Loin des yeux, loin du Code

  • 30/11/2006

Il se passe de drôles de choses loin de la métropole. Doit-on invoquer la chaleur ? Difficile autrement d’expliquer comment on peut appliquer le Code 2001 en 2004, demander une lecture « adaptée » de la réglementation lors d’un contentieux ou commettre deux fois consécutivement la même gaffe avec à la clef deux annulations de marché.
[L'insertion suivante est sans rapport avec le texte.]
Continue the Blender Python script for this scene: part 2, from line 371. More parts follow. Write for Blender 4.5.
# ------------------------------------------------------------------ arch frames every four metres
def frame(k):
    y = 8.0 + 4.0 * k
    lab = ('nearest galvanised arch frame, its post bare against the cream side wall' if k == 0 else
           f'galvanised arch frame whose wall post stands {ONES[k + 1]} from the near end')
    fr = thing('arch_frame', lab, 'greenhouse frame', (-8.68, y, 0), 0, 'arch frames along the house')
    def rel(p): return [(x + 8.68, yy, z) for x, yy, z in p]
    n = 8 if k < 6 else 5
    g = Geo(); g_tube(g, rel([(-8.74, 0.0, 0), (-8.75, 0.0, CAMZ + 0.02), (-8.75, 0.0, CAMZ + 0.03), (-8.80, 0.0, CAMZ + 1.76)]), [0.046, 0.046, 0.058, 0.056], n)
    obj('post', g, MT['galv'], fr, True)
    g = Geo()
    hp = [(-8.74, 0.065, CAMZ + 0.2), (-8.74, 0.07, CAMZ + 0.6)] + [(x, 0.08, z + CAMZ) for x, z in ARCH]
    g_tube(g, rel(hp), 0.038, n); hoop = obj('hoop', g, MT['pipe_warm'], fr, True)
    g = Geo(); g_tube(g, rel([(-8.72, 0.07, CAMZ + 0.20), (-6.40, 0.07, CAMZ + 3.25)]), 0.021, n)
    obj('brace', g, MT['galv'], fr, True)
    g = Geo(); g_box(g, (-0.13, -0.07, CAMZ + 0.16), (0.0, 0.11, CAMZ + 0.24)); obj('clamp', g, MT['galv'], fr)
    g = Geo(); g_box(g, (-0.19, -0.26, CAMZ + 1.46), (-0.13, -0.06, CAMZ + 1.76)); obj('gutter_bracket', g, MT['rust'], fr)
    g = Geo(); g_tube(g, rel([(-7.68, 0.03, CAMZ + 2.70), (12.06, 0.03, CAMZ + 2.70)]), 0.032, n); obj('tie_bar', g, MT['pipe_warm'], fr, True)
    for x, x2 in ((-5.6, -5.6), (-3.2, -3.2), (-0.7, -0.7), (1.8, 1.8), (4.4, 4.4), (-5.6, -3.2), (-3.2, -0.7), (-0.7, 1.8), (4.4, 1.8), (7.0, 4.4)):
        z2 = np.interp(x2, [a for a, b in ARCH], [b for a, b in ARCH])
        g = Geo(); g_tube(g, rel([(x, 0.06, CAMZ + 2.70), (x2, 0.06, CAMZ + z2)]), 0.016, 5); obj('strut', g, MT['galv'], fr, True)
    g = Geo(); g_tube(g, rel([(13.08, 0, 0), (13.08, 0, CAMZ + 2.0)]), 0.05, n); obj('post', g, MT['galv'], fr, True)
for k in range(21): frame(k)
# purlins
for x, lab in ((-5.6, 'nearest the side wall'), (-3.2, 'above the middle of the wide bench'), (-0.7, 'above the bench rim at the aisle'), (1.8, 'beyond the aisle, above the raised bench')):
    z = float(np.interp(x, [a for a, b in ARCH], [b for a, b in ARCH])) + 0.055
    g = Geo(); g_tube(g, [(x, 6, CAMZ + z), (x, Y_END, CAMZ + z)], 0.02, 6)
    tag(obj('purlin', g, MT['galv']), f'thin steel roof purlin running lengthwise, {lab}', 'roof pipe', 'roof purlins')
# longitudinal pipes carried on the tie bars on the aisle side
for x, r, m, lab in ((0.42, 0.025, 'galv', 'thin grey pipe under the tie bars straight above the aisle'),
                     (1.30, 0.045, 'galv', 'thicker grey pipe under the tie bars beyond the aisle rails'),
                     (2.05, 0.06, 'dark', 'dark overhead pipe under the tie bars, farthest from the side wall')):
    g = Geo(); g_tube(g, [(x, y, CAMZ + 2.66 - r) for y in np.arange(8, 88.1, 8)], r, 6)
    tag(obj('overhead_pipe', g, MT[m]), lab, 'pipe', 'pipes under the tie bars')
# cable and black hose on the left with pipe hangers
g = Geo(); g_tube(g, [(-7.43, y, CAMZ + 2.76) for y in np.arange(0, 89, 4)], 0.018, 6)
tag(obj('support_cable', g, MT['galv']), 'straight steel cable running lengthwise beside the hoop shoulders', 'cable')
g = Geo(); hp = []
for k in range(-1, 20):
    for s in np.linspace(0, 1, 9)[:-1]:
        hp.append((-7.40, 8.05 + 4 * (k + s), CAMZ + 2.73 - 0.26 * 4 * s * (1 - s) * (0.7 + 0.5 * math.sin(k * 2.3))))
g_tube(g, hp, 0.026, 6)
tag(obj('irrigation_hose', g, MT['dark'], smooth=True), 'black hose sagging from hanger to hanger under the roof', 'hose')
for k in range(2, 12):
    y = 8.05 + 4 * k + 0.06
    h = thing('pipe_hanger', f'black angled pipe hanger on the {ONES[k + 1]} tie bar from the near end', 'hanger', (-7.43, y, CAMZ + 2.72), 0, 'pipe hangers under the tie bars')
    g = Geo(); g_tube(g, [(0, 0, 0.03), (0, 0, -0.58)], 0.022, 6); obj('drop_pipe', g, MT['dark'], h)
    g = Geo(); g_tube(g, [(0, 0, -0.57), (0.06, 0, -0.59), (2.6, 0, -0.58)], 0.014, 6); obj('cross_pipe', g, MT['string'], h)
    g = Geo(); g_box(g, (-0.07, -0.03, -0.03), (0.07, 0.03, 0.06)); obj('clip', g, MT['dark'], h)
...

« Il y a le ciel, le soleil, et la mer... » Faut-il accabler la flore luxuriante, les plages paradisiaques, la chaleur ou les conditions de travail ? En tout cas, il s’en passe des choses loin de la métropole, enfin plus ou moins loin. Ainsi cet établissement public d’une île réputée pour sa beauté et ses maquis s’est-il fait remarqué pour ses achats passés sans marchés, ses marchés signés sans autorisation, et pour avoir appliqué le Code 2001 en juillet… 2004. Le bateau qui amenait le Journal officiel avait sans doute fait naufrage. A plusieurs milliers de kilomètres de là, une commune préférait ne pas s’embarrasser de paperasserie et ne passait aucun marché. Pas de délibération, pas d’appel à concurrence, pas de procédure. Elle allait directement à l’essentiel en passant des bons de commande à la queue leu leu. Autant d’histoires qui nourrissent des rapports de chambres régionales des comptes et qui plombent l’image des marchés extra-métropolitains. S’il ne s’agit de tomber dans un déterminisme primaire et de mettre dans le même sac tous les acheteurs publics, force est de constater qu’il existe néanmoins des spécificités locales. Un avocat l’a reconnu expressément en l’invoquant dans un mémoire de défense à l’occasion d’un référé précontractuel survenu pour un important marché de travaux. Le défenseur de la collectivité qui soulignait dans son argumentation que sa cliente alors qu’elle n’était pas soumise au code des marchés publics en l’absence de disposition expresse avait pris la peine de lancer un avis d’appel public à la concurrence, ajoutait quelques pages plus loin que la « situation juridique largement justifiée par son histoire et sa situation géographique » de la collectivité en question « appelle à une lecture adaptée des dispositions du code ». On ne saurait être plus clair…

De l’influence de la température sur les marchés publics

Cette réputation qui colle à la peau de l’outre-mer est même à l’origine d’une autre perle pour un autre référé précontractuel concernant une autre île. Il s’agit d’un marché d’assistance à maîtrise d’ouvrage organisé par un conseil général à l’occasion de la rénovation d’un de ses bâtiments et qui est attaqué par un soumissionnaire évincé. Quelle mouche pique alors l’entreprise attributaire ? Personne ne lui demande rien. Pourtant son gérant décide de prendre la plume pour rédiger un mémoire de défense qu’il transmet à toutes les parties et dans lequel il démonte l’argumentation de son concurrent. Au fil des lignes, la moutarde lui monte au nez et l’entrepreneur se lâche. Critiquant le fondement de l’action en justice, il explique que « la requête n’aurait pour objet réel que de « punir » (le département X) pour manquement à une procédure administrative comme si, vu de Paris, ce qui se passe dans les DOM est forcément sujet à caution ou à irrégularité. Comme un « chevalier blanc » dont le devoir impose de dénoncer les collectivités à chaque fois qu’elle croit être témoin (même indirect) d’une irrégularité, la société Y confondrait donc cette procédure le département X avec une « république bananière ». On imagine que la température a du monter de plusieurs degrés pendant l’audience. Le mercure est sans doute aussi responsable de la bévue commise par cette administration déconcentrée outre-mer qui voit un de ses marchés de travaux annulé par le TA en raison d’un avis de publicité incomplet (mention sur le financement). Logiquement, elle relance la procédure mais pousse le vice en commettant une deuxième fois la même gaffe ! Vous l’aurez compris, le 2e marché a subi le même sort que le premier. Bis repetitae placent.